And my sister and I were the ones who pleaded with him to shower and change his Depends (c) when his dementia took over and exacerbated his recalcitrant personality. Not only did I bathe and shave him, but I endured the olfactory torture when our best efforts to induce him to shower failed.

Ostensibly, my listing of the duties I voluntarily accepted serves to legitimize my acquisition of my uncle's house, but in retrospect, I see that it really just demonstrates how uneasy I still am, uncomfortable enough to feel the need to make such a list justifying my inheritance. In part, the list imbues me with the sense that somehow I earned this house, that I worked for something that, in fact, I really did not work for. These are measureables—how many times I made him breakfast, or went out to buy his groceries; how many times I tested his blood-sugar, or chained the refrigerator to prevent it from getting too high; how many times I showered him; how many times I drove him to the doctor, &c, &c.

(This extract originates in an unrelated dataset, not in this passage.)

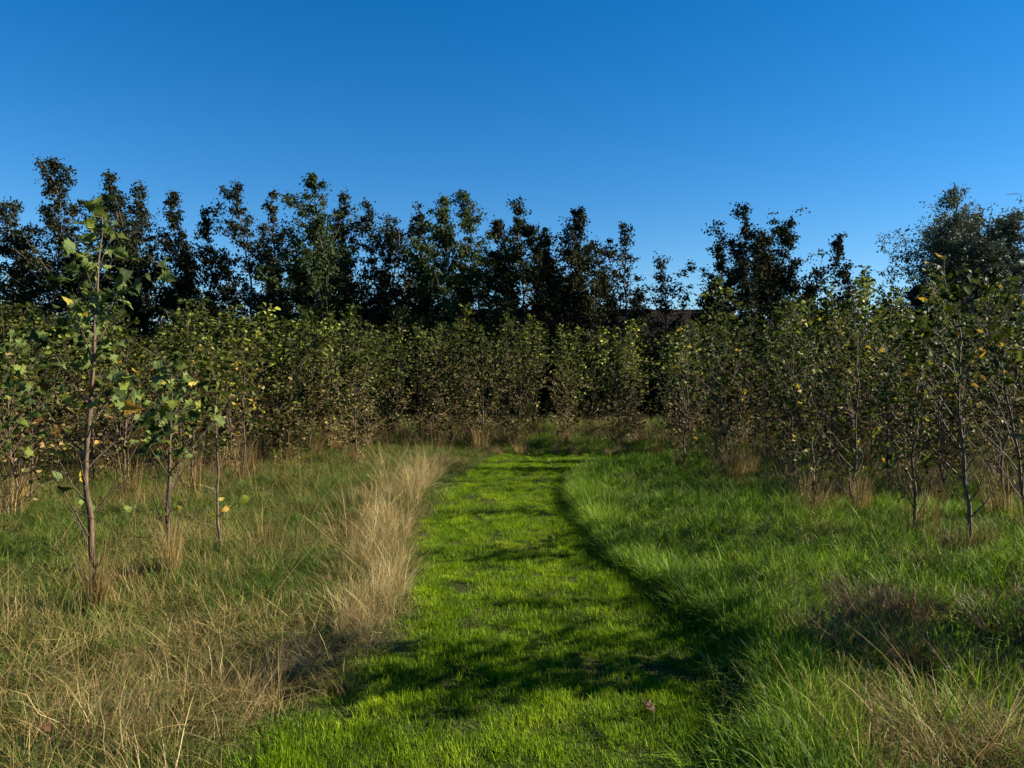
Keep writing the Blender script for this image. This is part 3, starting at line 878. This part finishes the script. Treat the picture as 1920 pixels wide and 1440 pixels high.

Yet this type of rationalization never really mitigates the guilt, because it's impossible to measure how much I cared for my uncle in tasks done, or duties fulfilled. And even if these things did constitute a perfect, complete set of criteria, I still can't say that I earned the inheritance, because is inheritance is just a special kind of gift, and gifts must be free; that which is earned is "wages."

Which (rather clumsily and disjointedly) leads me to my second point: my uncle did ALOT more for me than I did for him, so on the cosmic ledger sheet, he is still way in the black, and I am way in the red, as far as our relationship is concerned.

When I gave his eulogy, I mentioned something in passing I had generally taken for granted; I included only by way of example to demonstrate some larger, seemingly more important point (which, at the time of writing this, I have forgotten). "From my earliest days in kindergarten to my last day of high school, he dropped me off at school each morning, and picked me up again each afternoon." Then I remember an audible gasp coming from the room, followed by an approving murmur as each person turned to his neighbor to agree how selfless and dutiful my uncle had proved himself to be. Later I would reflect that he not only chauffeured me to and from school, but he also picked me up from band practices and competitions, shuttled me to work on school projects at friends' houses, came to get me after MUN trips, often having to wait in the school parking lot because there was traffic, or because our bus was delayed for one reason or another. And I do not recall him once complaining about hours' long wait. This list does not include the various functions for which my sister needed transportation.

And this is only one part of his "duties" list, a list that far exceeds the very poor one I have constructed, exceeds it in the quantity, difficulty, and duration of the responsibilities. So I suppose my little project of justifying my slice of the American Dream has failed, and instead, I have slipped even farther into 'unworthiness.' Perhaps all there is to do is know that all I have inherited shall eventually dissolve, and hope to pass it on to someone else when my little life is rounded with a sleep.

1 comment:

Ben said...

This was a very good entry JT. Very touching.